Ce qui s’est passé en Chine au cours des dernières années – surtout l’ouverture au monde et la transformation de la Chine en atelier du monde – est assurément important. Mais les structures de la vie collective et de la mentalité chinoises ont-elles été transformées en profondeur ? On peut en douter quand on considère les habitudes alimentaires immuables de l’immense Chine et le confinement d’une grande partie de la planète, voire la ruine de l’économie mondiale, à la suite d’un trafic de pangolins sur la marché de Wuhan.

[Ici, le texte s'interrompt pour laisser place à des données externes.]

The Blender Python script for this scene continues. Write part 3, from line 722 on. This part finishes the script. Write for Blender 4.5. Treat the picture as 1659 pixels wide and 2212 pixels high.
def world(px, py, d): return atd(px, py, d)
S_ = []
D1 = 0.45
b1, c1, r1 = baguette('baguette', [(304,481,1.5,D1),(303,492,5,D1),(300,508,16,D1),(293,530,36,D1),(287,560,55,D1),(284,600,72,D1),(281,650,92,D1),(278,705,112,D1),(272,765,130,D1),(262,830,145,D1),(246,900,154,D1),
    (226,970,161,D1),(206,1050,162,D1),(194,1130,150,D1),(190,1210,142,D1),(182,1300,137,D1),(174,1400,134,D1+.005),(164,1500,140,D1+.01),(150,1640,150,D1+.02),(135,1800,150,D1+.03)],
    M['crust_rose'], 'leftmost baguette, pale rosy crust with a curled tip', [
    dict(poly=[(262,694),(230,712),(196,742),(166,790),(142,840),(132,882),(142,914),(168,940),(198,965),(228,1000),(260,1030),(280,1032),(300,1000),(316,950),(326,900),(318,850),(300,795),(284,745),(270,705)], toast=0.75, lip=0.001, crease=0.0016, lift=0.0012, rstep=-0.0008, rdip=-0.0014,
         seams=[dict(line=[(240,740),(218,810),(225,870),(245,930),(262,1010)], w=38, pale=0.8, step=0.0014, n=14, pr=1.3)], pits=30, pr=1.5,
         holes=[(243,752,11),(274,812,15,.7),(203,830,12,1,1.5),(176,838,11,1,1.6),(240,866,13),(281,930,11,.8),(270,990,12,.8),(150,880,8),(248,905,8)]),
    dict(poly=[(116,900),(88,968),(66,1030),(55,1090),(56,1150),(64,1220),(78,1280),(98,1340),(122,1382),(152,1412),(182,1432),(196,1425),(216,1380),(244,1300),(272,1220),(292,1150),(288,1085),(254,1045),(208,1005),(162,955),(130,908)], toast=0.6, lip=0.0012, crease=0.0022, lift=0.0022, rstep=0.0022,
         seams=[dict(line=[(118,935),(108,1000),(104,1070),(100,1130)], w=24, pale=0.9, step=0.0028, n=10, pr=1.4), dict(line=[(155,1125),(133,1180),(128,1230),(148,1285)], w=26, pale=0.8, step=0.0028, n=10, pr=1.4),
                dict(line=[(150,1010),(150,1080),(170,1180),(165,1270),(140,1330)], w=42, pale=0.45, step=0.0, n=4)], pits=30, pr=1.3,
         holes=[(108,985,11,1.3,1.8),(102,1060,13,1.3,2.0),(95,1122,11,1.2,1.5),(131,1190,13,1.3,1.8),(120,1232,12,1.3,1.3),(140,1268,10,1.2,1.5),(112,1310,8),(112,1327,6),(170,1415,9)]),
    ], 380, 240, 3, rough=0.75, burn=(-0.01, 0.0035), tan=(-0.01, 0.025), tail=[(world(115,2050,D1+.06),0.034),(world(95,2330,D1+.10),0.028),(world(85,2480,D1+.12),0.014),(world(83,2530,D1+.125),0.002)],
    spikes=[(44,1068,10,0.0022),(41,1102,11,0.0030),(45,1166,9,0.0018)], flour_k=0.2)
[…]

Ce que j’essaie de mettre à nu, dans cette nouvelle édition, ce sont les ressorts fondamentaux de ce peuple et de cette révolution – j’allais dire de cette révulsion… L’ouvrage a été actualisé. Des notes nouvelles, de menues corrections de forme permettent de rectifier des informations aujourd’hui périmées. Le lecteur pourra ainsi dissiper de lui-même la légende selon laquelle j’aurais été « maolâtre » en 1973. En réalité, dès 1973, j’étais aussi sévère que l’Occident l’est devenu après l’ère Deng Xiao Ping. Avouons-le : avec la grande pandémie et l’affaire du pangolin, la Chine nous a encore étonnés. Loin de se conformer à l’image que nous nous faisions d’elle, elle ne cesse de nous surprendre. Elle nous interroge de nouveau, sur elle et sur nous.
Quelle est l’étendue, quelles sont les limites de mon témoignage, au terme de ce nouveau séjour ? J’ai été reçu avec magnificence par le président Xi Jinping et cet accueil a été souvent euphorisant mais, tout de même… Comment se tenir à un jugement bien tempéré sur cette affaire du pangolin ? La Chine a cessé d’être l’idée abstraite que je m’en faisais avec ses encenseurs ; elle n’est plus l’alliée implicite de l’Occident, que je découvrais en 1971 mais notre rivale, dominatrice et parfois agressive.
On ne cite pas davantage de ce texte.